◆ TASK STATEMENT ◆
Return the line containing "Reconstruct this image", the line containing "PI = math.pi", and every line between them, exactly as they stand. Output nothing else.

* Start DATA ENTRIES *

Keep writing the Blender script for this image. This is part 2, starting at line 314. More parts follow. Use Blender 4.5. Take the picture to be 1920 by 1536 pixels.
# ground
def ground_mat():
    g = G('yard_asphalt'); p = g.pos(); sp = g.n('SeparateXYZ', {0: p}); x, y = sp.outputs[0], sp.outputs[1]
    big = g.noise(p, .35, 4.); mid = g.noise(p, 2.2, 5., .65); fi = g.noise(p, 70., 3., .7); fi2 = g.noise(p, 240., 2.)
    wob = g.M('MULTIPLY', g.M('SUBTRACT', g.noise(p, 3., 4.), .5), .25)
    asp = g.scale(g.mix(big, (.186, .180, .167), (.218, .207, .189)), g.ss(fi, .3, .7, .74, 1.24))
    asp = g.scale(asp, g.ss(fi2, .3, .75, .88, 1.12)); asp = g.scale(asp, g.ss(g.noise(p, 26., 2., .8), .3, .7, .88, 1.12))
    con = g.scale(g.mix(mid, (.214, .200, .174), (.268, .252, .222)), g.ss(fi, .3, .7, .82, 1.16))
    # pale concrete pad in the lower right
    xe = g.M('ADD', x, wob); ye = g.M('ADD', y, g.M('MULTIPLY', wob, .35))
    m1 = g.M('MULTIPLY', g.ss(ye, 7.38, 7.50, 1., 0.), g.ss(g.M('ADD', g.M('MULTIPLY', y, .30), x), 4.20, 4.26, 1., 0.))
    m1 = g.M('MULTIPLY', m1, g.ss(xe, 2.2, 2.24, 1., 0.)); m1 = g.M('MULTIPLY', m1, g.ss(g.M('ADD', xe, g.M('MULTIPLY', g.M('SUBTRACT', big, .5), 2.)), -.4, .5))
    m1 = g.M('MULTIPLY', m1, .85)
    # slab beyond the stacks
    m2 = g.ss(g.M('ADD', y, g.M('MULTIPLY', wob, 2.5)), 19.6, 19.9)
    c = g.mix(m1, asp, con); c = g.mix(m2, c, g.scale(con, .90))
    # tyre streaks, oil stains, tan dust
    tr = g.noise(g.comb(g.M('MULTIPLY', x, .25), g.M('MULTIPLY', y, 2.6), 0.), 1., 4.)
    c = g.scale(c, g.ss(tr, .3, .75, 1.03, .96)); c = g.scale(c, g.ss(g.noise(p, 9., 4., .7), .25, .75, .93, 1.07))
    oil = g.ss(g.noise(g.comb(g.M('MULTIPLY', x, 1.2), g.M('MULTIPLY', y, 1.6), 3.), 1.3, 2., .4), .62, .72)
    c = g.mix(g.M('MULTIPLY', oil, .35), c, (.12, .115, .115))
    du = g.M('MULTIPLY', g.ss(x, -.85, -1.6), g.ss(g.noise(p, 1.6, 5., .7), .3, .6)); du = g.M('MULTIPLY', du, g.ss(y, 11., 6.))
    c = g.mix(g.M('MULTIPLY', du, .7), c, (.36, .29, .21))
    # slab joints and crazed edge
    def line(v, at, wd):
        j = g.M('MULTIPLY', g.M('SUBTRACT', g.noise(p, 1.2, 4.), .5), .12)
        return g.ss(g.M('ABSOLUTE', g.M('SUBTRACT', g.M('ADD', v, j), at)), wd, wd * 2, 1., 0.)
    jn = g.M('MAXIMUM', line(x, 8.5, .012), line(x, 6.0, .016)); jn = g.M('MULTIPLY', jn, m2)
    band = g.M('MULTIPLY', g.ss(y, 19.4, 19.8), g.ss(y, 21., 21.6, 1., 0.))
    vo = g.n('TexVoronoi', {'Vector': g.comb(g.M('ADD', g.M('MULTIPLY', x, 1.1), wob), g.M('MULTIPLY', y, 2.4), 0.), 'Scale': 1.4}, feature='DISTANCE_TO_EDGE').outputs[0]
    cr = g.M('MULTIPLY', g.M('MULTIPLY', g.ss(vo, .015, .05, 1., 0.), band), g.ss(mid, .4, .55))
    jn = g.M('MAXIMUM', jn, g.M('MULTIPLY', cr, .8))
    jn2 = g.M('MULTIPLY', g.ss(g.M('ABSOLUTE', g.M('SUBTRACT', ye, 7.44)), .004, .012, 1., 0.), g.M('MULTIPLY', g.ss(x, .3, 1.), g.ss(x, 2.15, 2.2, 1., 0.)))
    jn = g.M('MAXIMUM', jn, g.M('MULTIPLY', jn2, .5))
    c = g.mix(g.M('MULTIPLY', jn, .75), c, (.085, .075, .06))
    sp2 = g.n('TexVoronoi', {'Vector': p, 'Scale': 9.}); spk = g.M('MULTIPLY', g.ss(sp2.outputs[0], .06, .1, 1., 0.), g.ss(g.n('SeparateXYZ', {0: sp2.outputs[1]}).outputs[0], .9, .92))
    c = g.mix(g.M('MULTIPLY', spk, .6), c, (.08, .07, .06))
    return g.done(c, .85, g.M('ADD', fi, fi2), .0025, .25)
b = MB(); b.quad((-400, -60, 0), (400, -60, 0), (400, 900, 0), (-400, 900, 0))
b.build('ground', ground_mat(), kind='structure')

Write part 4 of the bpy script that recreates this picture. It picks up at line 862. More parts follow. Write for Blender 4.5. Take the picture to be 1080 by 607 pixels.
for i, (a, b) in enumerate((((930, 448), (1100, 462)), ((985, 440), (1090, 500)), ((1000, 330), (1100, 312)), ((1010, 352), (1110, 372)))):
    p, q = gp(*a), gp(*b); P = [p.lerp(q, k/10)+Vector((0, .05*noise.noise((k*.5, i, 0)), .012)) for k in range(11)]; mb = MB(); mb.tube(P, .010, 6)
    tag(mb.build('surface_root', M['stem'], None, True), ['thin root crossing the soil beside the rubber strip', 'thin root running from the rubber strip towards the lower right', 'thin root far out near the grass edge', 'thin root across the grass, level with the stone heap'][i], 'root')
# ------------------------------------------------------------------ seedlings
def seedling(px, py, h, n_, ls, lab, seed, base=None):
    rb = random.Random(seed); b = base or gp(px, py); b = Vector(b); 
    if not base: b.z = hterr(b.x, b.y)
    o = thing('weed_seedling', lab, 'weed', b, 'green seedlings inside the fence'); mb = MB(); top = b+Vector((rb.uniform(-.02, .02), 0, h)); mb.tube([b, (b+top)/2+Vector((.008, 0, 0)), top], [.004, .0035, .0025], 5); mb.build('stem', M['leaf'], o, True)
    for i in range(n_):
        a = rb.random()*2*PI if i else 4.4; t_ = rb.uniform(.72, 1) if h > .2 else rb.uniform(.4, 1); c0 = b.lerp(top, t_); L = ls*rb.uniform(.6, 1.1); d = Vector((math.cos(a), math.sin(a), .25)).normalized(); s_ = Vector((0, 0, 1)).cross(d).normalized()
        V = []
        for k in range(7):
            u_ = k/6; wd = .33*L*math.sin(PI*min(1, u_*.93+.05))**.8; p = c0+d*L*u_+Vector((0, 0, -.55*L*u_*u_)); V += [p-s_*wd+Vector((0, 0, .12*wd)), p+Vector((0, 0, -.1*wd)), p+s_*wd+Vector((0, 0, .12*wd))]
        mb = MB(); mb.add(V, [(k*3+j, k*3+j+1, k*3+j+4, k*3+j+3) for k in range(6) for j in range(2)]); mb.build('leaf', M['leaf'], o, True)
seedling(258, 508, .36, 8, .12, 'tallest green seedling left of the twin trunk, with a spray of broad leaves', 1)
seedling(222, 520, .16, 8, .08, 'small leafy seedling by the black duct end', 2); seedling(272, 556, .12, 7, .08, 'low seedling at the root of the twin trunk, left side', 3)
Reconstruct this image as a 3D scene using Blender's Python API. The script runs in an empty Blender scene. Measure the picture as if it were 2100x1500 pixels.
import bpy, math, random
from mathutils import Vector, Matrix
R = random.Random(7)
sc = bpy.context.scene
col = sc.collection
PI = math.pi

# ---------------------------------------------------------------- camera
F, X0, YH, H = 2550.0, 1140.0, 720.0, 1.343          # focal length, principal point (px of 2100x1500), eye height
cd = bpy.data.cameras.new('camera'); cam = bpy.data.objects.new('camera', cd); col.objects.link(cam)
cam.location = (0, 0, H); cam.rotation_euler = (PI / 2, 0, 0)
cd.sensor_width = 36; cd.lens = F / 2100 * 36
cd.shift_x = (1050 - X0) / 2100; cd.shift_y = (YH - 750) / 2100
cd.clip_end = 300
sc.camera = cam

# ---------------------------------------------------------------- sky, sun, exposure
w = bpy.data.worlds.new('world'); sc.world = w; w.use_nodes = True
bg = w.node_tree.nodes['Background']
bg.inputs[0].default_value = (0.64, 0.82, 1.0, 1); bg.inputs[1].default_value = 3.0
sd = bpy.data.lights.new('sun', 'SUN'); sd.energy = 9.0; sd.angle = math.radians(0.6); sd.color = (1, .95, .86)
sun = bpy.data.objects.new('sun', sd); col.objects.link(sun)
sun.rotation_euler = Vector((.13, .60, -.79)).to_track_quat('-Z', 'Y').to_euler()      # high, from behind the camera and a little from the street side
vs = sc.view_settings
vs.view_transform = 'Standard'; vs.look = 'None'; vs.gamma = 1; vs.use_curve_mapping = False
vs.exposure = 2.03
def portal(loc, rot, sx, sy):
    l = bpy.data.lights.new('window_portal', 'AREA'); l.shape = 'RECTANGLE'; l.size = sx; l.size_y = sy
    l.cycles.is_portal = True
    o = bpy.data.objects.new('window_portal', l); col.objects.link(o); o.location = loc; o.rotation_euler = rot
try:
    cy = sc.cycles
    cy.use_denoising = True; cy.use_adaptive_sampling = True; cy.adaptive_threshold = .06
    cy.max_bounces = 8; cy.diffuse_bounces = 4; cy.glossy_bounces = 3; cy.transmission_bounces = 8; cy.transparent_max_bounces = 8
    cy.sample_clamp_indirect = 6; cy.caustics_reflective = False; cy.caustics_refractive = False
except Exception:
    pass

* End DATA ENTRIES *

◆ SOLUTION ◆
Reconstruct this image as a 3D scene using Blender's Python API. The script runs in an empty Blender scene. Measure the picture as if it were 2100x1500 pixels.
import bpy, math, random
from mathutils import Vector, Matrix
R = random.Random(7)
sc = bpy.context.scene
col = sc.collection
PI = math.pi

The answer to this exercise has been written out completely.